The accounting rate of return (ARR) for Palmer Corp.'s new equipment investment is 52.6%, calculated by dividing the annual increase in net income after tax by the average investment cost and multiplying by 100.

Step-by-step explanation:

To calculate the accounting rate of return (ARR) for Palmer Corp.'s potential purchase of new equipment, the formula \(ARR = \left(\frac{\text{Average Annual Profit}}{\text{Initial Investment}}\right) \times 100\) is used.
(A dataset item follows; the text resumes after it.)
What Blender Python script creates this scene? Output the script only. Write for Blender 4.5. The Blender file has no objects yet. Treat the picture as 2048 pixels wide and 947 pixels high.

The relevant figures for the calculation are:

- Initial Investment: $525,000

- Anticipated Annual Increase in Net Income after Tax: $141,750

- Estimated Salvage Value at the End of Equipment's Life: $14,000

The average investment over the equipment's lifespan is calculated as the midpoint between the initial cost and the salvage value:

\[ \text{Average Investment} = \frac{\text{Initial Investment} + \text{Salvage Value}}{2} \]

\[ \text{Average Investment} = \frac{$525,000 + $14,000}{2} = $269,500 \]

Now, substitute these values into the ARR formula:

\[ ARR = \left(\frac{\text{Anticipated Annual Increase in Net Income after Tax}}{\text{Average Investment}}\right) \times 100 \]

\[ ARR = \left(\frac{$141,750}{$269,500}\right) \times 100 \]

Therefore, the accounting rate of return (ARR) for Palmer Corp.'s new equipment purchase is approximately 52.6%. This percentage represents the anticipated return on the average investment over the equipment's lifespan, providing insights into the profitability of the investment.